__Exercise aim__: Write out all the entries word for word and omit any pictures.

===== Dataset rows =====

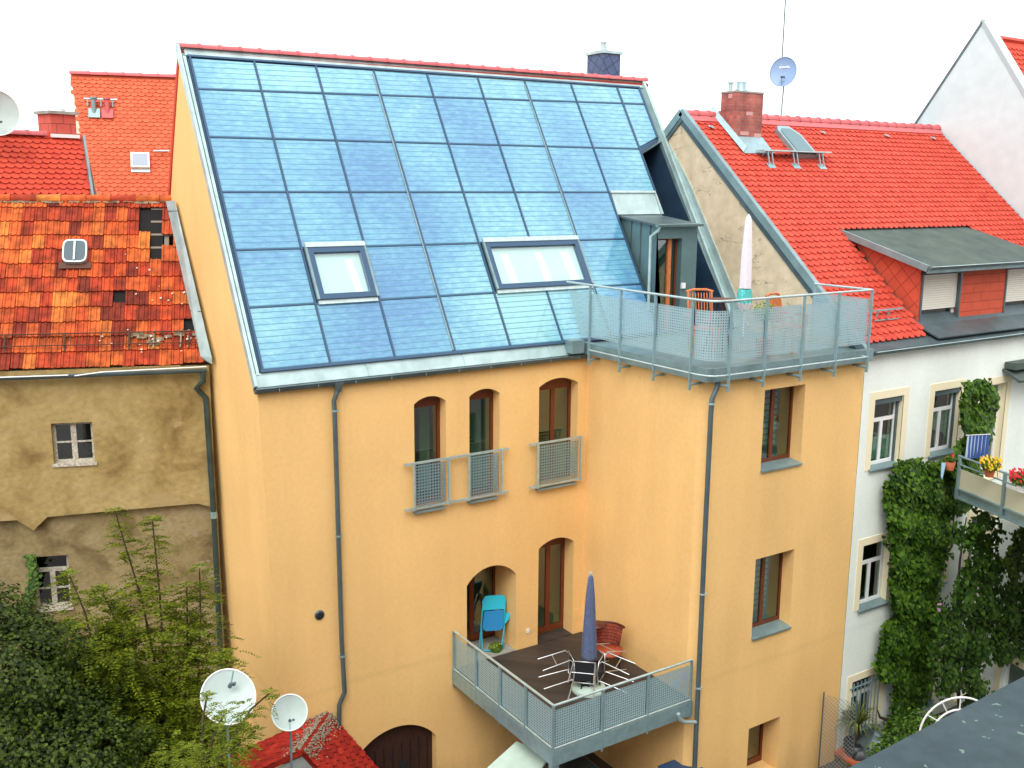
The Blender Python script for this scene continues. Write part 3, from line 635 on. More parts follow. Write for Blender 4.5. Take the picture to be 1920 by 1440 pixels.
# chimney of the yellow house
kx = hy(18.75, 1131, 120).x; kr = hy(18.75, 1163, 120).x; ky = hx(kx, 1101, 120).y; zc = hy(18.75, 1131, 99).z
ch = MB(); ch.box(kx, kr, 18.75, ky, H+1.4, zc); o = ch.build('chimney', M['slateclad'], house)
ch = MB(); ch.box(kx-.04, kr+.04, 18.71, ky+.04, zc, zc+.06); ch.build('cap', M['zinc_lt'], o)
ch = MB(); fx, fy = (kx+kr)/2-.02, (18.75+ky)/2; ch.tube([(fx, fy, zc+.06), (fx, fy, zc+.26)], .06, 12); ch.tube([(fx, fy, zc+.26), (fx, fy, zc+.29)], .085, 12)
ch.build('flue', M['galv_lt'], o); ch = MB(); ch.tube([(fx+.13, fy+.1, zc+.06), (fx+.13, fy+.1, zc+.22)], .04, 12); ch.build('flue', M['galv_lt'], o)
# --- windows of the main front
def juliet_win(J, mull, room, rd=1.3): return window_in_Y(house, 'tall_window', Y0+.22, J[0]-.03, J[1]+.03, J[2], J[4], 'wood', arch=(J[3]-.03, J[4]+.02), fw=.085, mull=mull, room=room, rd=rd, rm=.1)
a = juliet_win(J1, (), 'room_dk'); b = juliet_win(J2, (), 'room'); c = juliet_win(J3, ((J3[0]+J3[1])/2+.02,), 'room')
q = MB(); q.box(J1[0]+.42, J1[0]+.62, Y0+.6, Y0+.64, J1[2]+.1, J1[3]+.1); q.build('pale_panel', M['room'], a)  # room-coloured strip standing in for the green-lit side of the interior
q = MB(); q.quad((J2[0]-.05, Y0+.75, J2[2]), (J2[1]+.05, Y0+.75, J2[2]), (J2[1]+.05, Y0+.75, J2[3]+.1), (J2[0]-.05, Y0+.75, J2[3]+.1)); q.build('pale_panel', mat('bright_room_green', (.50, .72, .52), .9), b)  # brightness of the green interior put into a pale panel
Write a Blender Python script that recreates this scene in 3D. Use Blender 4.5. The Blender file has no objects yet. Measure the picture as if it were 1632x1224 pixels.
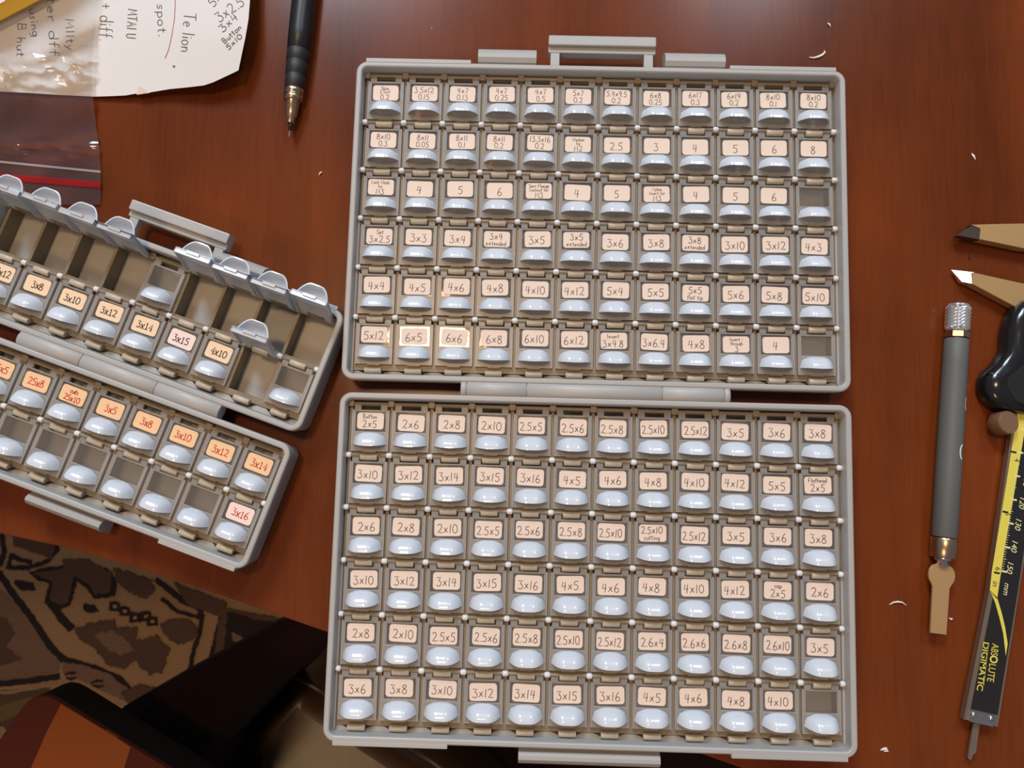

=====

__Result of this task__:
The Blender Python script for this scene continues. Write part 3, from line 635 on. More parts follow. Write for Blender 4.5. Take the picture to be 1920 by 1440 pixels.
# chimney of the yellow house
kx = hy(18.75, 1131, 120).x; kr = hy(18.75, 1163, 120).x; ky = hx(kx, 1101, 120).y; zc = hy(18.75, 1131, 99).z
ch = MB(); ch.box(kx, kr, 18.75, ky, H+1.4, zc); o = ch.build('chimney', M['slateclad'], house)
ch = MB(); ch.box(kx-.04, kr+.04, 18.71, ky+.04, zc, zc+.06); ch.build('cap', M['zinc_lt'], o)
ch = MB(); fx, fy = (kx+kr)/2-.02, (18.75+ky)/2; ch.tube([(fx, fy, zc+.06), (fx, fy, zc+.26)], .06, 12); ch.tube([(fx, fy, zc+.26), (fx, fy, zc+.29)], .085, 12)
ch.build('flue', M['galv_lt'], o); ch = MB(); ch.tube([(fx+.13, fy+.1, zc+.06), (fx+.13, fy+.1, zc+.22)], .04, 12); ch.build('flue', M['galv_lt'], o)
# --- windows of the main front
def juliet_win(J, mull, room, rd=1.3): return window_in_Y(house, 'tall_window', Y0+.22, J[0]-.03, J[1]+.03, J[2], J[4], 'wood', arch=(J[3]-.03, J[4]+.02), fw=.085, mull=mull, room=room, rd=rd, rm=.1)
a = juliet_win(J1, (), 'room_dk'); b = juliet_win(J2, (), 'room'); c = juliet_win(J3, ((J3[0]+J3[1])/2+.02,), 'room')
q = MB(); q.box(J1[0]+.42, J1[0]+.62, Y0+.6, Y0+.64, J1[2]+.1, J1[3]+.1); q.build('pale_panel', M['room'], a)  # room-coloured strip standing in for the green-lit side of the interior
q = MB(); q.quad((J2[0]-.05, Y0+.75, J2[2]), (J2[1]+.05, Y0+.75, J2[2]), (J2[1]+.05, Y0+.75, J2[3]+.1), (J2[0]-.05, Y0+.75, J2[3]+.1)); q.build('pale_panel', mat('bright_room_green', (.50, .72, .52), .9), b)  # brightness of the green interior put into a pale panel
Write a Blender Python script that recreates this scene in 3D. Use Blender 4.5. The Blender file has no objects yet. Measure the picture as if it were 1632x1224 pixels.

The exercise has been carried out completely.